-------- Dataset extract
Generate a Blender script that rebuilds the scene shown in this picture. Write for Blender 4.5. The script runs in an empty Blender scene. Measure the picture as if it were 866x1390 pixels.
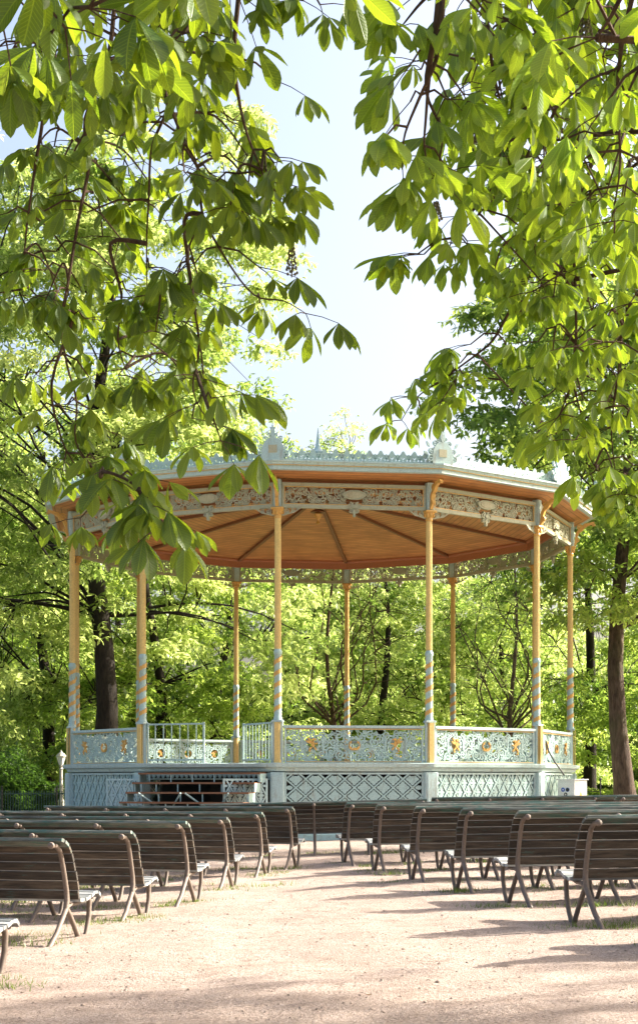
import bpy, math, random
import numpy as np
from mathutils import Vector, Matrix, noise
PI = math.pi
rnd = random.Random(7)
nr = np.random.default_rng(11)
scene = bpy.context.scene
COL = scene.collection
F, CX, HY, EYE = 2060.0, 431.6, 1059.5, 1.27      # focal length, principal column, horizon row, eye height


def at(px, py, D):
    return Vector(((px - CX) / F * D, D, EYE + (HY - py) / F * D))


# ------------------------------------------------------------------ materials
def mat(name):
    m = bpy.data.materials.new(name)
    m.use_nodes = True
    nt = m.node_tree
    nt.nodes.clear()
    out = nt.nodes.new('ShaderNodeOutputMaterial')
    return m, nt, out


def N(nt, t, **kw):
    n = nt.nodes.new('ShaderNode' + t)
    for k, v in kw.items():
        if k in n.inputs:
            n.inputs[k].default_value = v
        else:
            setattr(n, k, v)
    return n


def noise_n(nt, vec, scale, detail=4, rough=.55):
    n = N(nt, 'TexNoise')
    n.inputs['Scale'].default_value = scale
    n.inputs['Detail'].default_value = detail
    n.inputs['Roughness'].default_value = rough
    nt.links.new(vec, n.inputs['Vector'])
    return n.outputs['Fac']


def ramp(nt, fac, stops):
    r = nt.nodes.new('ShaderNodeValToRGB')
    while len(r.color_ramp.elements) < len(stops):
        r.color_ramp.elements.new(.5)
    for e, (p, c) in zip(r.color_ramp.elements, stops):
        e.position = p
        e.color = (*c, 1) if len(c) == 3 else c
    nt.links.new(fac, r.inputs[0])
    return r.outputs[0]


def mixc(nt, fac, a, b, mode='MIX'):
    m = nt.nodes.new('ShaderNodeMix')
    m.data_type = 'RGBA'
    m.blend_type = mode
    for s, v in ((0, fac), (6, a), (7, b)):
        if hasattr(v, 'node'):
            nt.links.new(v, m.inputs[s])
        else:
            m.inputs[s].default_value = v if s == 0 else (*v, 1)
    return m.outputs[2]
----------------
Exercise goal:
Restate only the lines running from the start of the material above through the line containing "return Vector(((px - CX)", ends included. No pictures.

In response:
Generate a Blender script that rebuilds the scene shown in this picture. Write for Blender 4.5. The script runs in an empty Blender scene. Measure the picture as if it were 866x1390 pixels.
import bpy, math, random
import numpy as np
from mathutils import Vector, Matrix, noise
PI = math.pi
rnd = random.Random(7)
nr = np.random.default_rng(11)
scene = bpy.context.scene
COL = scene.collection
F, CX, HY, EYE = 2060.0, 431.6, 1059.5, 1.27      # focal length, principal column, horizon row, eye height


def at(px, py, D):
    return Vector(((px - CX) / F * D, D, EYE + (HY - py) / F * D))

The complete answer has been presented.